The request.
Extract the lines from the first line of the records below through the line containing "R = math.radians", inclusive, and reproduce them exactly as written.

Input records.
# # # # # # #

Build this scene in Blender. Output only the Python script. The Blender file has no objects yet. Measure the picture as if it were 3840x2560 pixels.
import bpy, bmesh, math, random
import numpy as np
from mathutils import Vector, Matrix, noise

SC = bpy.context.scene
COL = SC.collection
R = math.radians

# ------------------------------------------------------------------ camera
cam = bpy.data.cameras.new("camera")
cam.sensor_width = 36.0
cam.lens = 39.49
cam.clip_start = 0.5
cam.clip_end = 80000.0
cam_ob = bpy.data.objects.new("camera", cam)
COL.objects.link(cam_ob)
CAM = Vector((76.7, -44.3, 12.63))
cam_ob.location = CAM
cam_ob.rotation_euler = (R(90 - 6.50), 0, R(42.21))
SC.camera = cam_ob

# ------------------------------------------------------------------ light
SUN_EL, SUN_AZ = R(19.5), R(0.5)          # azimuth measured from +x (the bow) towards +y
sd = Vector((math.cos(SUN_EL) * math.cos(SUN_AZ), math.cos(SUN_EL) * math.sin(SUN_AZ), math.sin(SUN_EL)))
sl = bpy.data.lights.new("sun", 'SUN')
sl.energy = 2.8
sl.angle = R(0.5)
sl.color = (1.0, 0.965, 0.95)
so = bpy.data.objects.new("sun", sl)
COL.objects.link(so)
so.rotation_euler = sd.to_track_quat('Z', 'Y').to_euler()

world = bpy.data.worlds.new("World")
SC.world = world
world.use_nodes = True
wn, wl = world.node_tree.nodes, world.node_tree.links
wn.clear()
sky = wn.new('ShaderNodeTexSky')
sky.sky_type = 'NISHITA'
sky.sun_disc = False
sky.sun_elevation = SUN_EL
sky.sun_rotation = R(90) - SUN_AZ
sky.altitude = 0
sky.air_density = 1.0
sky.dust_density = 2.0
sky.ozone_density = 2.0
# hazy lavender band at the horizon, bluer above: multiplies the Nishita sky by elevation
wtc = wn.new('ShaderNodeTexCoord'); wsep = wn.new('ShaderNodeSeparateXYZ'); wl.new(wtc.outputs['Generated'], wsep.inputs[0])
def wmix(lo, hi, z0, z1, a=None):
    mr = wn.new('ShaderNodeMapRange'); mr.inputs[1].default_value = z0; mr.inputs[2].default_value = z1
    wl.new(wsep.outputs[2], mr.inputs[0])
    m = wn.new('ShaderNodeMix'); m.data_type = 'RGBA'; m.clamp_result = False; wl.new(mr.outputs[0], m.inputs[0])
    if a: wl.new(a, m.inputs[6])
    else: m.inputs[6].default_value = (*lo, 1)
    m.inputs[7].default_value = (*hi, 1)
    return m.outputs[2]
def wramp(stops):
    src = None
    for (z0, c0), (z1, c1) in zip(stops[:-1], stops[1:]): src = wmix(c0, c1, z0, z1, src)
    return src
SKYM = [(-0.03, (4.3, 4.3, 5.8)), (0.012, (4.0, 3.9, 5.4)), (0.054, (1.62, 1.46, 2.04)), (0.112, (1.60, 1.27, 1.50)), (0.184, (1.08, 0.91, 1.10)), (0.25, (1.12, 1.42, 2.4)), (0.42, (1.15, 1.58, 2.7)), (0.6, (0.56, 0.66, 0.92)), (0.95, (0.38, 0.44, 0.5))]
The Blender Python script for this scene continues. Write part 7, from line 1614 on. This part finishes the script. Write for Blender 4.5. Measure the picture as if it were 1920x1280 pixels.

# # # # # # #

Result.
Build this scene in Blender. Output only the Python script. The Blender file has no objects yet. Measure the picture as if it were 3840x2560 pixels.
import bpy, bmesh, math, random
import numpy as np
from mathutils import Vector, Matrix, noise

SC = bpy.context.scene
COL = SC.collection
R = math.radians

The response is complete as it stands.